- Exercise brief -
Read the lines below and count those that have the word "scene". Respond with the number only.

- Data section -
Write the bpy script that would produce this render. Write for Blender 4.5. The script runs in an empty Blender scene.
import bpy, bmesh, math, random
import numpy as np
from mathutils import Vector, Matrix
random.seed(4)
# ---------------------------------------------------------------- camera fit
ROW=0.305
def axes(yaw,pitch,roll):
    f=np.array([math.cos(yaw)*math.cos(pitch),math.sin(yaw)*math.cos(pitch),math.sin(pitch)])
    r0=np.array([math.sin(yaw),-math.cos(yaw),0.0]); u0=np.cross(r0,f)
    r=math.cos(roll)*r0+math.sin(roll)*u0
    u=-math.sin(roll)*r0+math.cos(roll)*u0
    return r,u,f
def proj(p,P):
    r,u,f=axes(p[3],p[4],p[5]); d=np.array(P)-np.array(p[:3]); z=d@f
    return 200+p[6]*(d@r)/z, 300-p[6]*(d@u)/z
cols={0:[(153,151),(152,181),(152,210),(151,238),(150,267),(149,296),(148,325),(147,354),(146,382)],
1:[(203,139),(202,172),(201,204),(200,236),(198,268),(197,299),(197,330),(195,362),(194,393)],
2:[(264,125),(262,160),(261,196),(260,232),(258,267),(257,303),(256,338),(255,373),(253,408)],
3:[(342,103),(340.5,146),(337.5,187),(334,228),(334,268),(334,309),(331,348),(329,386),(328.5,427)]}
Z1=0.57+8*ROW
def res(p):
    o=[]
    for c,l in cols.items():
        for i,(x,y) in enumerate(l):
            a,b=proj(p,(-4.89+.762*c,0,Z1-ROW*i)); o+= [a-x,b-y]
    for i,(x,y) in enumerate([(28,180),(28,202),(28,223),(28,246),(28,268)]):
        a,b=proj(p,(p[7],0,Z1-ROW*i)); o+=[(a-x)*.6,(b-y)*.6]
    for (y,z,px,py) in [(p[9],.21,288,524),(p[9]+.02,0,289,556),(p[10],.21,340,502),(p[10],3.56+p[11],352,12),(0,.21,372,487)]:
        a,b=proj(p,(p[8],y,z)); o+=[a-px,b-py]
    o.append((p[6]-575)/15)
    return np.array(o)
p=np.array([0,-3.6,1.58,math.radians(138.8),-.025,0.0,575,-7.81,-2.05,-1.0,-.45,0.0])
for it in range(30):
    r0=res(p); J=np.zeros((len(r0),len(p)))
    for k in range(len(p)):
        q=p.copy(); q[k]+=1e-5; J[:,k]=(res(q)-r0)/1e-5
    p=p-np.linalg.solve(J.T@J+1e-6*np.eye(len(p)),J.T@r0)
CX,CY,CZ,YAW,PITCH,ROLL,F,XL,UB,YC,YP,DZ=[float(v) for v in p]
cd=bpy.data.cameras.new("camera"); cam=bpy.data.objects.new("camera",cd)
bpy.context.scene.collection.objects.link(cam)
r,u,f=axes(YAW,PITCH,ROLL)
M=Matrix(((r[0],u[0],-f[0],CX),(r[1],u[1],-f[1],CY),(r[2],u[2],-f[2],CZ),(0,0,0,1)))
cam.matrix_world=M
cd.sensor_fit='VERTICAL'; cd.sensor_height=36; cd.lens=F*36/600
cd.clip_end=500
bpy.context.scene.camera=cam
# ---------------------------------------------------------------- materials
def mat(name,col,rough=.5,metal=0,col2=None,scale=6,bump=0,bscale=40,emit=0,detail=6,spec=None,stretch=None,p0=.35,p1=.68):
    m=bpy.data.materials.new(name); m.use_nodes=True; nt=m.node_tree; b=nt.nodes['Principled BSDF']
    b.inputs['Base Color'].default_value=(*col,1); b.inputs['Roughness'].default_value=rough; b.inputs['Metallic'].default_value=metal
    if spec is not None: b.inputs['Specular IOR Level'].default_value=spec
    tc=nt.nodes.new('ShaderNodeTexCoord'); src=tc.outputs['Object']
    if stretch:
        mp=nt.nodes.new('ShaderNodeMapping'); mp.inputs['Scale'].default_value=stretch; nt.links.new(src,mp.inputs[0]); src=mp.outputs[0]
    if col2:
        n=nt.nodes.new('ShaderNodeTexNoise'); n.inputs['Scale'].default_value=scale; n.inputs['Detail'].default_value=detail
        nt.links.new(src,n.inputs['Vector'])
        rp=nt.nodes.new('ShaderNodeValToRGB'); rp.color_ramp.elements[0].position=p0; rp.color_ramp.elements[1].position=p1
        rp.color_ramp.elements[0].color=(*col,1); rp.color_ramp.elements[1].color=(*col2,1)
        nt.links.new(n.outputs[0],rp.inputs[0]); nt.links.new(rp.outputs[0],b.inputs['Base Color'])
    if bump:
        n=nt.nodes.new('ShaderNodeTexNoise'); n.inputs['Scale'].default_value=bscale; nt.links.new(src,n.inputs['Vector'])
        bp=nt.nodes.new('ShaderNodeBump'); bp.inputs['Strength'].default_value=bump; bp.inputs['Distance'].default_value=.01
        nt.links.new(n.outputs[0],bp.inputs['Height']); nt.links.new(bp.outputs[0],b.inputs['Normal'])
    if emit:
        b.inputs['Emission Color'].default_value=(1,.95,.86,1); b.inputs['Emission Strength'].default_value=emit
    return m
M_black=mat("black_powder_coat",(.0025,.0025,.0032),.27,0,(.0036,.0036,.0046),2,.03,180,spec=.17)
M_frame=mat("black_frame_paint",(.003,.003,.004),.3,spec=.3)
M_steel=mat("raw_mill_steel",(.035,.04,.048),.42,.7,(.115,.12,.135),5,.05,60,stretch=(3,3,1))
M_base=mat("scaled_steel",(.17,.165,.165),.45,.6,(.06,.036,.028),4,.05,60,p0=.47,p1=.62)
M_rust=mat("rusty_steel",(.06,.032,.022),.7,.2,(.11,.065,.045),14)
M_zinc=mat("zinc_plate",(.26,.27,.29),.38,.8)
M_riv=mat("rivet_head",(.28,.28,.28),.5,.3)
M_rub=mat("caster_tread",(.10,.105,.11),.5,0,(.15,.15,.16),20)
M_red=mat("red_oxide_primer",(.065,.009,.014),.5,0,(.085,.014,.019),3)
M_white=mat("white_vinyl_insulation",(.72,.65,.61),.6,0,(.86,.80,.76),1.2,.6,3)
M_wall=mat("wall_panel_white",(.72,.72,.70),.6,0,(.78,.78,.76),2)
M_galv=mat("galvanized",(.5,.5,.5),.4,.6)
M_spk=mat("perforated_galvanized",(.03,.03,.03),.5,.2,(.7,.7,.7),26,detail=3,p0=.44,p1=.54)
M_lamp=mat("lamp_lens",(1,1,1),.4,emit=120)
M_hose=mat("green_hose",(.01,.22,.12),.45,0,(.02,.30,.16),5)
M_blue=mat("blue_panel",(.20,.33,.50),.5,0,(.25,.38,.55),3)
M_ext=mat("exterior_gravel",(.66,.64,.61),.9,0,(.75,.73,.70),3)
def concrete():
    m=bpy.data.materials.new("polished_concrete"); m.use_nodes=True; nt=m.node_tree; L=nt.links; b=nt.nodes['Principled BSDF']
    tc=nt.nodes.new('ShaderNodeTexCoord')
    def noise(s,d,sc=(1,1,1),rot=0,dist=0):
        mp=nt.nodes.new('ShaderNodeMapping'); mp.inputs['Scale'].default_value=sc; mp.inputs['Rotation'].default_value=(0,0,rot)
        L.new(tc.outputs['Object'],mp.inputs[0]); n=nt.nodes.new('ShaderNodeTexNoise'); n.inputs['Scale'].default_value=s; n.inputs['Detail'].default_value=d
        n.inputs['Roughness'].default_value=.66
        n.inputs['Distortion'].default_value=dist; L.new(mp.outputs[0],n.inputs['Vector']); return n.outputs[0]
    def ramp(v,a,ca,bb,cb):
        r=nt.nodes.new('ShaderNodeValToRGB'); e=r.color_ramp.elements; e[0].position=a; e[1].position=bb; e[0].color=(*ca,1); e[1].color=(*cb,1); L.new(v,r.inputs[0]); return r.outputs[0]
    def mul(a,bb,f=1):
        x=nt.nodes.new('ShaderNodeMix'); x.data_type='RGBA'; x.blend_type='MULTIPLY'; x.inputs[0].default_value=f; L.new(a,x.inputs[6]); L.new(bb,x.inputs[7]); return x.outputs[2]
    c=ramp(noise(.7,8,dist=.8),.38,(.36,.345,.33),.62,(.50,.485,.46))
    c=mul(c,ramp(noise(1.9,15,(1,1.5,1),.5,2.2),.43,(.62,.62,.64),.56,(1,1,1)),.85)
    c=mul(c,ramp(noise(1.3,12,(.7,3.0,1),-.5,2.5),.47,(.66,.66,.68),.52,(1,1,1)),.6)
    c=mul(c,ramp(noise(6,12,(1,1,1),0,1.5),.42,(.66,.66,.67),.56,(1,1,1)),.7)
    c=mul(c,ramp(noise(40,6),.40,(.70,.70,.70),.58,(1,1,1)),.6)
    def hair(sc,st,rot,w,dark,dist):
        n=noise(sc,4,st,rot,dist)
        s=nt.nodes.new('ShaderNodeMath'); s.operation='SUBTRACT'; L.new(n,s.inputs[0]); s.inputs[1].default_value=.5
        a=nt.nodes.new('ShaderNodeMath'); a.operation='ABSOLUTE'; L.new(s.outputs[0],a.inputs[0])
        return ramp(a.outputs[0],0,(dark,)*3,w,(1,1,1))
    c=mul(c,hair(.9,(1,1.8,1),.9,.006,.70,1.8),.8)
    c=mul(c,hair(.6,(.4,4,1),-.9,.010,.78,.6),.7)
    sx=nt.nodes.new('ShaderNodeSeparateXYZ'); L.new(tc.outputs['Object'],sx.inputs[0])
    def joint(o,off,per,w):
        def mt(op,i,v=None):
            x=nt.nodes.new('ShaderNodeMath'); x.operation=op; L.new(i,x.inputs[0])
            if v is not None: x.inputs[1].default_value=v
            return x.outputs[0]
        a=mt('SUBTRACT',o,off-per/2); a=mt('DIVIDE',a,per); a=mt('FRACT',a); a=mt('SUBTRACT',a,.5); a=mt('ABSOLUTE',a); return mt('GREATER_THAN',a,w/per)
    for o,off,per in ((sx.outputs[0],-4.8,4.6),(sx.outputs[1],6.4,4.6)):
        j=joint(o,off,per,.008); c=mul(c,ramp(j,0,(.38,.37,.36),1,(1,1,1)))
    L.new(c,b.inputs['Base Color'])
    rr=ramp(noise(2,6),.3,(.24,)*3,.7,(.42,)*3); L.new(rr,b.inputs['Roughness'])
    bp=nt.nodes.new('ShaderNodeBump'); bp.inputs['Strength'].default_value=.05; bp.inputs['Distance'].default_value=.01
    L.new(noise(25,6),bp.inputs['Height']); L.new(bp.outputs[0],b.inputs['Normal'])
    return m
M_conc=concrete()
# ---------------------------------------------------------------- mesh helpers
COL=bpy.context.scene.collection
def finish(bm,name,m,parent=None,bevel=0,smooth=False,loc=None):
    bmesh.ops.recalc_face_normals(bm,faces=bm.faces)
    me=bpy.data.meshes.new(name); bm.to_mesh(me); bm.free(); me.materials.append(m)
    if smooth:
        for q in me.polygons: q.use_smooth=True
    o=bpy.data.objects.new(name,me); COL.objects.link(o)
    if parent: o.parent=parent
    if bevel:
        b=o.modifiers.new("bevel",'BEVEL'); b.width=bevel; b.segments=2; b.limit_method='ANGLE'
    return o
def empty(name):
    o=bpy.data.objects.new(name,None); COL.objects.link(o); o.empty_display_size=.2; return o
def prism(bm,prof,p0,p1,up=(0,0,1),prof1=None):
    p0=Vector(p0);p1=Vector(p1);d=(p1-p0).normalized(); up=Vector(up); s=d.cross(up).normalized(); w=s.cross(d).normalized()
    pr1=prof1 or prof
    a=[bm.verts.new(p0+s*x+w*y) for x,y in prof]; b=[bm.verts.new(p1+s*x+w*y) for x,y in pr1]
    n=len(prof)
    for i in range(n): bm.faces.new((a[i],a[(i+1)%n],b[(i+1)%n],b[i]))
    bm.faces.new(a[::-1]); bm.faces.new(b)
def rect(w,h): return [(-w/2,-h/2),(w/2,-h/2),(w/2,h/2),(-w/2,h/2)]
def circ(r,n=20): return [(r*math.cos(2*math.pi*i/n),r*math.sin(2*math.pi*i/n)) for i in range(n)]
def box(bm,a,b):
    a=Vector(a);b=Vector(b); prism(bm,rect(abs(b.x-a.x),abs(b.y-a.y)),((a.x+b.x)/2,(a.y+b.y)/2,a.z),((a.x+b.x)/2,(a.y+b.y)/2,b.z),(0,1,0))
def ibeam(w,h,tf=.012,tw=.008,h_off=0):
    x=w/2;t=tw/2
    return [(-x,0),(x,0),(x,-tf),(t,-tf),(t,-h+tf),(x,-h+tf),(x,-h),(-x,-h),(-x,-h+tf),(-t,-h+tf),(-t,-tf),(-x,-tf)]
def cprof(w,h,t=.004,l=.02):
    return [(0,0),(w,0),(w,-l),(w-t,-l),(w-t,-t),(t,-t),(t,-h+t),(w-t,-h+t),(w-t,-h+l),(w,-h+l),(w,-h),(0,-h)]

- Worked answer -
4